The effects of temperature and pressure on the heat requirements for forming acetylene from carbon and hydrogen were experimentally investigated using graphite filaments heated by timed a.c. pulses and in other experiments by condenser discharges. Acetylene is formed by the reaction of vaporized carbon and gaseous hydrogen, so the minimum energy required is that of vaporization and the associated radiation. In the thermal reaction of graphite and H2, radiation, thermal conduction, and hydrogen dissociation dissipate most of the energy if the temperature is <3600° K. By increasing the power density to high values so that the temperature exceeds 3700° K., most of the energy goes into vaporization of C and formation of acetylene. Condenser discharge heating gave the lower energy requirement, since the much shorter heating time at higher temperature lowers the energy lost by radiation and surface reactions.

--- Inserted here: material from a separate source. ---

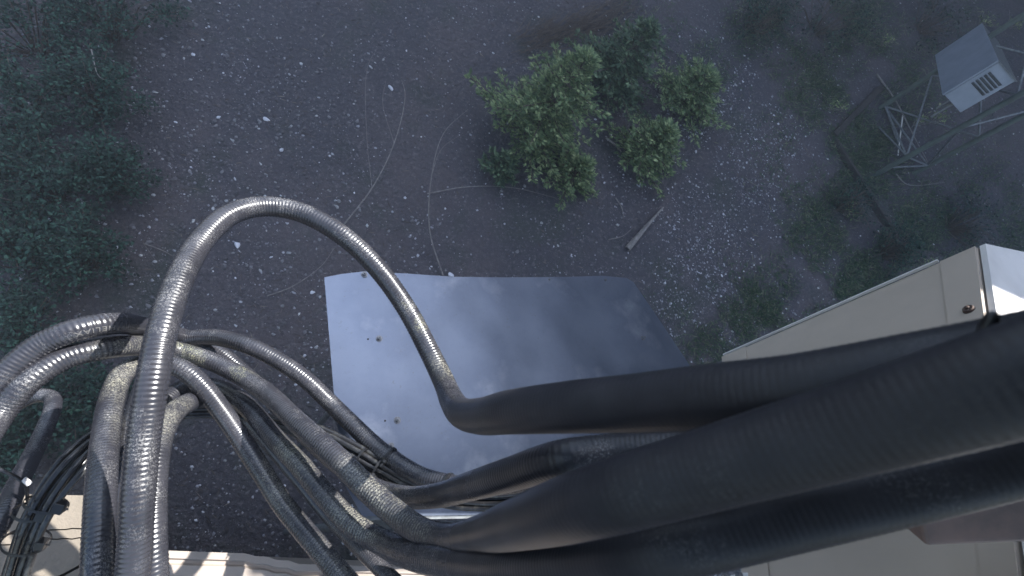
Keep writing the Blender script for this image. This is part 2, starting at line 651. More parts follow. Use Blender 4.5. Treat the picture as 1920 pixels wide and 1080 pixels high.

The limiting energy requirement for the formation of acetylene by the thermal reaction of C and H2 is in excess of 200 kcal. per mole—i.e., 4 kw.-hours per pound of acetylene. Observed experimental energy requirements approached this theoretical value. High temperature increased acetylene yield and low pressure increased product purity. © 1968, American Chemical Society. All rights reserved.